*Collected material:*
════════════════════

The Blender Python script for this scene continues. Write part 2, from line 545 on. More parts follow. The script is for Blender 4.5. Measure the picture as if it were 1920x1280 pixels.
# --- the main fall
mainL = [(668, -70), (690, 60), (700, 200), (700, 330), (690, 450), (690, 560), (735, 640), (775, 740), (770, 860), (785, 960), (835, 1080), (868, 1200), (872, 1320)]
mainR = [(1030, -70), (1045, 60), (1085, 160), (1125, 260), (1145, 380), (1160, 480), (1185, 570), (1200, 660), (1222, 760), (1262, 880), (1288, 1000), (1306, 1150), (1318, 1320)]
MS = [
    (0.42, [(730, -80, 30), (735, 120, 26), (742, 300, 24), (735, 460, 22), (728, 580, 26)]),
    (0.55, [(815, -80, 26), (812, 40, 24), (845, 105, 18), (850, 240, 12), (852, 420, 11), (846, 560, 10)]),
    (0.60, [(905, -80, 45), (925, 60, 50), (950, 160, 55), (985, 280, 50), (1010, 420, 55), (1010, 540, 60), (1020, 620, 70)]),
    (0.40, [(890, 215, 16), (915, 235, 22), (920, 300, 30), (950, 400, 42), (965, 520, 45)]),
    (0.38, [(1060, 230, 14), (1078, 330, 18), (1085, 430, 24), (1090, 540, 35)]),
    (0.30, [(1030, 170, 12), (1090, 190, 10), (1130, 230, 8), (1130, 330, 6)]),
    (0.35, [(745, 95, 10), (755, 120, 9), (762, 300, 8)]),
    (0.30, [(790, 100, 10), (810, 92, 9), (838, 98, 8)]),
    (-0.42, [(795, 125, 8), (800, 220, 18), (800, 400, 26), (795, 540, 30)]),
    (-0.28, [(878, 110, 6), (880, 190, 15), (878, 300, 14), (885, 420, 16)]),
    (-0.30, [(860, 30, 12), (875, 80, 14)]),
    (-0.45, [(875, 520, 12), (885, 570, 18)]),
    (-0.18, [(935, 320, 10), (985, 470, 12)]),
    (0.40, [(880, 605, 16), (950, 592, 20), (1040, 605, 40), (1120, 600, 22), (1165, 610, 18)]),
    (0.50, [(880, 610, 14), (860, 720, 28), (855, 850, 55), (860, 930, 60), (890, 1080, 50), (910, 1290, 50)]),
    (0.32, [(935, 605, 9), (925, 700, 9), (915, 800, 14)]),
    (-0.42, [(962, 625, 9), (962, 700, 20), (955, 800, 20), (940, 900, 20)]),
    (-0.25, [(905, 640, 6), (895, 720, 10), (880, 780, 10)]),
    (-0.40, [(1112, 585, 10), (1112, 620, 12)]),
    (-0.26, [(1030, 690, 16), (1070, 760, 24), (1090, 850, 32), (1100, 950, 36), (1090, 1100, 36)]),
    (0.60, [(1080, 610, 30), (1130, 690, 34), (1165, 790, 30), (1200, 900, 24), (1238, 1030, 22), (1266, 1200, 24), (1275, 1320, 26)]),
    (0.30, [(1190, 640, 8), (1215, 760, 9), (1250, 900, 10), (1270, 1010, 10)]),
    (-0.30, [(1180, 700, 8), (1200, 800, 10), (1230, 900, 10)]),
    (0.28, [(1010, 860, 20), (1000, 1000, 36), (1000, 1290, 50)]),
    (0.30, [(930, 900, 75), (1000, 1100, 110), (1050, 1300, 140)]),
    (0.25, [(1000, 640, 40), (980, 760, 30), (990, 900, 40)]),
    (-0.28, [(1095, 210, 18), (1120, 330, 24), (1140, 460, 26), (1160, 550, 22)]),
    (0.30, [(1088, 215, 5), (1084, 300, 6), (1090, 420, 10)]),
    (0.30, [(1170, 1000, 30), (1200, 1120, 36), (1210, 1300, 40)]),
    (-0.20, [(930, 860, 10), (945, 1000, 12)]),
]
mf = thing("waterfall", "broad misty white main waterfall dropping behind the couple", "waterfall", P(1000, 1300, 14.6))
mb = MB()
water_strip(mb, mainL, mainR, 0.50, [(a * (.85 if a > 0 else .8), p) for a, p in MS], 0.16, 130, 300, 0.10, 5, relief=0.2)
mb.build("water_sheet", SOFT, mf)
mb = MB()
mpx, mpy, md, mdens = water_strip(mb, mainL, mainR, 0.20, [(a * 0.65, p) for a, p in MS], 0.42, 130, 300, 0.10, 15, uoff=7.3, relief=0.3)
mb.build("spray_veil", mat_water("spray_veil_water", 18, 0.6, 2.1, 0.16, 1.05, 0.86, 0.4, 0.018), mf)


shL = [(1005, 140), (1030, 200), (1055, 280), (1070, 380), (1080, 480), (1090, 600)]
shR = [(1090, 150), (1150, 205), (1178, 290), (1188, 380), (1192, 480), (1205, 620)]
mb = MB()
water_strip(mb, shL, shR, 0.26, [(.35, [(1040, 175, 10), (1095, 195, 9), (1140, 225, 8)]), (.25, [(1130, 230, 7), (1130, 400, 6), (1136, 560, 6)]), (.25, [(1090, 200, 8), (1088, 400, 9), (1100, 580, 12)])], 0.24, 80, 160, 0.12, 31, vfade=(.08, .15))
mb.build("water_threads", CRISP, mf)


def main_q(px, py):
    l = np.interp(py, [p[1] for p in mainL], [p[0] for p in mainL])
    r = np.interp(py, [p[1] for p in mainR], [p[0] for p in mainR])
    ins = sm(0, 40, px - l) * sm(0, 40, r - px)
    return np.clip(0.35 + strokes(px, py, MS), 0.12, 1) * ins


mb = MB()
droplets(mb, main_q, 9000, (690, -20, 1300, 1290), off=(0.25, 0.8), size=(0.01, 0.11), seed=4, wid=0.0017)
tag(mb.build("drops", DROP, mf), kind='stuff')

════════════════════

*Problem requirements:*
Retype all the material above precisely, with no line left out.

*Correct response:*
The Blender Python script for this scene continues. Write part 2, from line 545 on. More parts follow. The script is for Blender 4.5. Measure the picture as if it were 1920x1280 pixels.
# --- the main fall
mainL = [(668, -70), (690, 60), (700, 200), (700, 330), (690, 450), (690, 560), (735, 640), (775, 740), (770, 860), (785, 960), (835, 1080), (868, 1200), (872, 1320)]
mainR = [(1030, -70), (1045, 60), (1085, 160), (1125, 260), (1145, 380), (1160, 480), (1185, 570), (1200, 660), (1222, 760), (1262, 880), (1288, 1000), (1306, 1150), (1318, 1320)]
MS = [
    (0.42, [(730, -80, 30), (735, 120, 26), (742, 300, 24), (735, 460, 22), (728, 580, 26)]),
    (0.55, [(815, -80, 26), (812, 40, 24), (845, 105, 18), (850, 240, 12), (852, 420, 11), (846, 560, 10)]),
    (0.60, [(905, -80, 45), (925, 60, 50), (950, 160, 55), (985, 280, 50), (1010, 420, 55), (1010, 540, 60), (1020, 620, 70)]),
    (0.40, [(890, 215, 16), (915, 235, 22), (920, 300, 30), (950, 400, 42), (965, 520, 45)]),
    (0.38, [(1060, 230, 14), (1078, 330, 18), (1085, 430, 24), (1090, 540, 35)]),
    (0.30, [(1030, 170, 12), (1090, 190, 10), (1130, 230, 8), (1130, 330, 6)]),
    (0.35, [(745, 95, 10), (755, 120, 9), (762, 300, 8)]),
    (0.30, [(790, 100, 10), (810, 92, 9), (838, 98, 8)]),
    (-0.42, [(795, 125, 8), (800, 220, 18), (800, 400, 26), (795, 540, 30)]),
    (-0.28, [(878, 110, 6), (880, 190, 15), (878, 300, 14), (885, 420, 16)]),
    (-0.30, [(860, 30, 12), (875, 80, 14)]),
    (-0.45, [(875, 520, 12), (885, 570, 18)]),
    (-0.18, [(935, 320, 10), (985, 470, 12)]),
    (0.40, [(880, 605, 16), (950, 592, 20), (1040, 605, 40), (1120, 600, 22), (1165, 610, 18)]),
    (0.50, [(880, 610, 14), (860, 720, 28), (855, 850, 55), (860, 930, 60), (890, 1080, 50), (910, 1290, 50)]),
    (0.32, [(935, 605, 9), (925, 700, 9), (915, 800, 14)]),
    (-0.42, [(962, 625, 9), (962, 700, 20), (955, 800, 20), (940, 900, 20)]),
    (-0.25, [(905, 640, 6), (895, 720, 10), (880, 780, 10)]),
    (-0.40, [(1112, 585, 10), (1112, 620, 12)]),
    (-0.26, [(1030, 690, 16), (1070, 760, 24), (1090, 850, 32), (1100, 950, 36), (1090, 1100, 36)]),
    (0.60, [(1080, 610, 30), (1130, 690, 34), (1165, 790, 30), (1200, 900, 24), (1238, 1030, 22), (1266, 1200, 24), (1275, 1320, 26)]),
    (0.30, [(1190, 640, 8), (1215, 760, 9), (1250, 900, 10), (1270, 1010, 10)]),
    (-0.30, [(1180, 700, 8), (1200, 800, 10), (1230, 900, 10)]),
    (0.28, [(1010, 860, 20), (1000, 1000, 36), (1000, 1290, 50)]),
    (0.30, [(930, 900, 75), (1000, 1100, 110), (1050, 1300, 140)]),
    (0.25, [(1000, 640, 40), (980, 760, 30), (990, 900, 40)]),
    (-0.28, [(1095, 210, 18), (1120, 330, 24), (1140, 460, 26), (1160, 550, 22)]),
    (0.30, [(1088, 215, 5), (1084, 300, 6), (1090, 420, 10)]),
    (0.30, [(1170, 1000, 30), (1200, 1120, 36), (1210, 1300, 40)]),
    (-0.20, [(930, 860, 10), (945, 1000, 12)]),
]
mf = thing("waterfall", "broad misty white main waterfall dropping behind the couple", "waterfall", P(1000, 1300, 14.6))
mb = MB()
water_strip(mb, mainL, mainR, 0.50, [(a * (.85 if a > 0 else .8), p) for a, p in MS], 0.16, 130, 300, 0.10, 5, relief=0.2)
mb.build("water_sheet", SOFT, mf)
mb = MB()
mpx, mpy, md, mdens = water_strip(mb, mainL, mainR, 0.20, [(a * 0.65, p) for a, p in MS], 0.42, 130, 300, 0.10, 15, uoff=7.3, relief=0.3)
mb.build("spray_veil", mat_water("spray_veil_water", 18, 0.6, 2.1, 0.16, 1.05, 0.86, 0.4, 0.018), mf)


shL = [(1005, 140), (1030, 200), (1055, 280), (1070, 380), (1080, 480), (1090, 600)]
shR = [(1090, 150), (1150, 205), (1178, 290), (1188, 380), (1192, 480), (1205, 620)]
mb = MB()
water_strip(mb, shL, shR, 0.26, [(.35, [(1040, 175, 10), (1095, 195, 9), (1140, 225, 8)]), (.25, [(1130, 230, 7), (1130, 400, 6), (1136, 560, 6)]), (.25, [(1090, 200, 8), (1088, 400, 9), (1100, 580, 12)])], 0.24, 80, 160, 0.12, 31, vfade=(.08, .15))
mb.build("water_threads", CRISP, mf)


def main_q(px, py):
    l = np.interp(py, [p[1] for p in mainL], [p[0] for p in mainL])
    r = np.interp(py, [p[1] for p in mainR], [p[0] for p in mainR])
    ins = sm(0, 40, px - l) * sm(0, 40, r - px)
    return np.clip(0.35 + strokes(px, py, MS), 0.12, 1) * ins


mb = MB()
droplets(mb, main_q, 9000, (690, -20, 1300, 1290), off=(0.25, 0.8), size=(0.01, 0.11), seed=4, wid=0.0017)
tag(mb.build("drops", DROP, mf), kind='stuff')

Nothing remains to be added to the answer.